----- Data section
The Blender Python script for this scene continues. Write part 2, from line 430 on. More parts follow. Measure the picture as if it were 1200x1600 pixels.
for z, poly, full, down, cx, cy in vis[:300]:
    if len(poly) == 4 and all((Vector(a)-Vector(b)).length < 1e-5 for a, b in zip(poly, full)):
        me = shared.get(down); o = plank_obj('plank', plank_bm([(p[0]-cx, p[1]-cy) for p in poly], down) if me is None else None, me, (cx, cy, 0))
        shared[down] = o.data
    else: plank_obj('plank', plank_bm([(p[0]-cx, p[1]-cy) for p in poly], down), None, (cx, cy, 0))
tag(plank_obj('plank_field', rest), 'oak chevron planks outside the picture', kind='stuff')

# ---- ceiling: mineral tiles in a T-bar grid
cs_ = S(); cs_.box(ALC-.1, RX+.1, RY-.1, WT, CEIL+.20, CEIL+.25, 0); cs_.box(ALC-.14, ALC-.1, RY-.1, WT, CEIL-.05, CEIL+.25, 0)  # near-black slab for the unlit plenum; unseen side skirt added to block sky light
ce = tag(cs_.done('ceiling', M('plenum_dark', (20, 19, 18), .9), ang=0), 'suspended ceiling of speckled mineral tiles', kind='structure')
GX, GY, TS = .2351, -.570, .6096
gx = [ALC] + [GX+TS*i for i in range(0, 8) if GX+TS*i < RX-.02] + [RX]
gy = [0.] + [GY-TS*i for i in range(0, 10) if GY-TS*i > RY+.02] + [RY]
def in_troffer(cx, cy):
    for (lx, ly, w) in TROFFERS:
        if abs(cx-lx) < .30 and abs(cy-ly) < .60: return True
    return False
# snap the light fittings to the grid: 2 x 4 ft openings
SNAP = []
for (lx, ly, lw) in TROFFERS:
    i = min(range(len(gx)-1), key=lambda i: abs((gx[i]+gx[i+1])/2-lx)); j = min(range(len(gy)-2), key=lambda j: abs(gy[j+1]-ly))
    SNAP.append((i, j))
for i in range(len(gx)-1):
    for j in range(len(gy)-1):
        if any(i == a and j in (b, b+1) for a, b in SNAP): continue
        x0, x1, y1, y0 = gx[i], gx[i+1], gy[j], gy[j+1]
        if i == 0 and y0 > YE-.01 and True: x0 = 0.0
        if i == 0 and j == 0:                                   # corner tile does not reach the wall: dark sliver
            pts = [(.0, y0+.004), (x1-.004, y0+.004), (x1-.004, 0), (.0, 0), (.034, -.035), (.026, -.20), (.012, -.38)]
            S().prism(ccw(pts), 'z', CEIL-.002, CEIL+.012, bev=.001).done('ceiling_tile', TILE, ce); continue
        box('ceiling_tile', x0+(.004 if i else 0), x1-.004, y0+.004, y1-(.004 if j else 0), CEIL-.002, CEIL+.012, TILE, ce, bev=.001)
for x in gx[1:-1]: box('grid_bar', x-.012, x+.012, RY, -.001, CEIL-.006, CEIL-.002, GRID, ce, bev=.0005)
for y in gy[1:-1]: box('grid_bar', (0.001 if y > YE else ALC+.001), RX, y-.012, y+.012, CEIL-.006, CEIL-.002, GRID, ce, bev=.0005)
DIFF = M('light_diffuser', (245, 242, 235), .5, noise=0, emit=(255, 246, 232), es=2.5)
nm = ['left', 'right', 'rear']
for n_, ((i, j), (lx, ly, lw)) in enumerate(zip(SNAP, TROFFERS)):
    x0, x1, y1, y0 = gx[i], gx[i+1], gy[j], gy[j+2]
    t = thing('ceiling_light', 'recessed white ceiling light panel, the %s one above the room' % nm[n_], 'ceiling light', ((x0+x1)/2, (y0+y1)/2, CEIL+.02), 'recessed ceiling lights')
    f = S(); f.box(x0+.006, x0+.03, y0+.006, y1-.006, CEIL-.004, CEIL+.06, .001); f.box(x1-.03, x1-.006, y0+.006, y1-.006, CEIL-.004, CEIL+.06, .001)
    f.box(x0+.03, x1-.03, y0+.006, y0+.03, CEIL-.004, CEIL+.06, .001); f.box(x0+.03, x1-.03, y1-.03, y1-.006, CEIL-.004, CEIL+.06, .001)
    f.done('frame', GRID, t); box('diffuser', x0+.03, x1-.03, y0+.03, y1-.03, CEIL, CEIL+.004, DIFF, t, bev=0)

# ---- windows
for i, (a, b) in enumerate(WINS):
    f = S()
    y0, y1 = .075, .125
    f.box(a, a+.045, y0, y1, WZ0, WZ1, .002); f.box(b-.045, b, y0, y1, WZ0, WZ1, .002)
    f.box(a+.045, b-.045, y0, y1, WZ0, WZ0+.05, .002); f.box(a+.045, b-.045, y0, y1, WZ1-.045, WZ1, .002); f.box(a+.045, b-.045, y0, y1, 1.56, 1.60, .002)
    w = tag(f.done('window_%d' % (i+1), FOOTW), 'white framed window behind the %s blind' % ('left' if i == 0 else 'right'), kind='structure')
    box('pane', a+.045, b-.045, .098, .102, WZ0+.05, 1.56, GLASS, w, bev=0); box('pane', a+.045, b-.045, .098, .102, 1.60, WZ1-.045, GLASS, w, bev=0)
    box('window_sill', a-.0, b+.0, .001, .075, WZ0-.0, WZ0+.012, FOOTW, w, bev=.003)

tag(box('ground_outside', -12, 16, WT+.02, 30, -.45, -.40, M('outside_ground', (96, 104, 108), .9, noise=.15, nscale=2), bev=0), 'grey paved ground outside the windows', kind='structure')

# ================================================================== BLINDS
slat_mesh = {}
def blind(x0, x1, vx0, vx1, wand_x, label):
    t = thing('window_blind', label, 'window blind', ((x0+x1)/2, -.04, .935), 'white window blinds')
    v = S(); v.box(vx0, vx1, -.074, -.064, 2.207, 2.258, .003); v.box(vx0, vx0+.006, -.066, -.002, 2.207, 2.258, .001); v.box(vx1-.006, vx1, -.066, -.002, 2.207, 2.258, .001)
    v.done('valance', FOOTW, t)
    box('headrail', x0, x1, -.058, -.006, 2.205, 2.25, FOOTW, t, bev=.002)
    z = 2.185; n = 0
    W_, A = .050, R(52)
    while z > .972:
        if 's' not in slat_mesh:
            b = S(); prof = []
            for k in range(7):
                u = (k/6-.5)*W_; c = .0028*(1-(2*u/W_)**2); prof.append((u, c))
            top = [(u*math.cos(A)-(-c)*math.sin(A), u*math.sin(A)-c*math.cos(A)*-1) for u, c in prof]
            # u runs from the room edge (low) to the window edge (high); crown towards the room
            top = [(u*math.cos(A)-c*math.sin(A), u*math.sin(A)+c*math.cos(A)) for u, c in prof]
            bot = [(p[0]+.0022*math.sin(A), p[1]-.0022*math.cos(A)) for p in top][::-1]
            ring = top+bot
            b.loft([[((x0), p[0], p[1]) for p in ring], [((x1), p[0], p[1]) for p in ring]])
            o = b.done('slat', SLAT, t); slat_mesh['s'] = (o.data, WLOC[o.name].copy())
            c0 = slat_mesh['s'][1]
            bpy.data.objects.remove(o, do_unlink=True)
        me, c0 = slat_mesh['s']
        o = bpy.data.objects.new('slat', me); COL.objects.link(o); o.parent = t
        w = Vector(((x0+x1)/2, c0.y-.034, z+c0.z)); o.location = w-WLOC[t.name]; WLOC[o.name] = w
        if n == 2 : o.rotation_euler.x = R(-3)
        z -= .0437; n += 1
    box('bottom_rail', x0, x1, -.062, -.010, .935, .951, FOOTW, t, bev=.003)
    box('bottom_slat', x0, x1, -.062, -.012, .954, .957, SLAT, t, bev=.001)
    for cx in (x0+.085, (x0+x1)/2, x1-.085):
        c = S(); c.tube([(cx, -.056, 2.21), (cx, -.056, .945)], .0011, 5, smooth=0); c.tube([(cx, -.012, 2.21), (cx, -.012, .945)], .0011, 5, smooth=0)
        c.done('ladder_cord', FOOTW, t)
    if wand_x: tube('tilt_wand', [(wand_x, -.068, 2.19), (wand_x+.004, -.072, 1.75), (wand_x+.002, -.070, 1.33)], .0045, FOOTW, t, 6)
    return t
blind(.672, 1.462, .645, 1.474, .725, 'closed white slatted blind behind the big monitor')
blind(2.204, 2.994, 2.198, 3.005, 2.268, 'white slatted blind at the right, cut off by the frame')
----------
## [Task instructions]
Restate word for word only the lines running from the beginning of the data to the line holding "tag(plank_obj('plank_field', rest), 'oak", both included.

## [Expected answer]
The Blender Python script for this scene continues. Write part 2, from line 430 on. More parts follow. Measure the picture as if it were 1200x1600 pixels.
for z, poly, full, down, cx, cy in vis[:300]:
    if len(poly) == 4 and all((Vector(a)-Vector(b)).length < 1e-5 for a, b in zip(poly, full)):
        me = shared.get(down); o = plank_obj('plank', plank_bm([(p[0]-cx, p[1]-cy) for p in poly], down) if me is None else None, me, (cx, cy, 0))
        shared[down] = o.data
    else: plank_obj('plank', plank_bm([(p[0]-cx, p[1]-cy) for p in poly], down), None, (cx, cy, 0))
tag(plank_obj('plank_field', rest), 'oak chevron planks outside the picture', kind='stuff')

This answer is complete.